Why doesn't hot charcoal glow blue?

Any black body emits radiation of all frequencies. So a hot charcoal definitely emits some blue light. It doesn't appear blue, because most of its light is red, orange, or yellow. To shift the spectrum toward perceiving the white light, you must increase the temperature to the temperature of the Sun (5,778K), but this would destroy your furnace, as we don't have materials capable of sustaining this temperature. The highest recorded melting point is 4,215K of tantalum hafnium carbide. To make charcoal blue, you would need to increase its temperature even more, which is unrealistic in any existing furnace.

Hot iron doesn't become bluish white, but only yellowish, because it melts at 1,811K. You may see bluish colors on it after it cools down. They are caused by thin layers of iron oxide reflecting light differently for different wavelengths.

Iron is supposed to glow blue-white at around 1600 degrees C. page 7.

Would carbon have that color at that temperature?

Spectral lines of iron

spectral lines of iron

Spectral ines of carbon

spectral lines of carbon

Maybe not. Maybe those bright yellow lines would add too much. Carbon might have to be hotter.

Do we have examples of carbon heated very hot? How about a carbon arc lamp? Pass a whole lot of electricity between two pieces of carbon. Some carbon vaporizes, and the hot carbon vapor gets very bright.

carbon arc lamp

Does this look bluish-white to you? Maybe it's possible, and maybe the charcoal has to be vaporized to do it. Can you find a way to get charcoal to do that by burning it with pure oxygen? I don't know. Can you get that color with solid charcoal, or would the carbon vaporize first? Carbon's sublimation point is 3642 C, so maybe.

Sorry I can't give a more definite answer.

(Here's a tip if you want to look for yourself. If you do an image search that includes "white-hot" or "blue-white-hot", be sure to set your censor. For reasons I didn't think of ahead of time, these searches produce a lot of porn.)

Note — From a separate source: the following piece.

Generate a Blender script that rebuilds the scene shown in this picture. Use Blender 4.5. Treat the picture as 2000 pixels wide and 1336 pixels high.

The glowing color of an object is based on its temperature. Wood Charcoal probably won't get hot enough to look blue. The sun is around 5500 degrees and emits all colors of em radiation. Wood charcoal will take a lot of help from the user (pumping air on the charcoal) to approach that required temperature and it will probably turn to ash before the temp is even reached. To glow with a blue color, the required temperature is probably greater than 8000 degrees.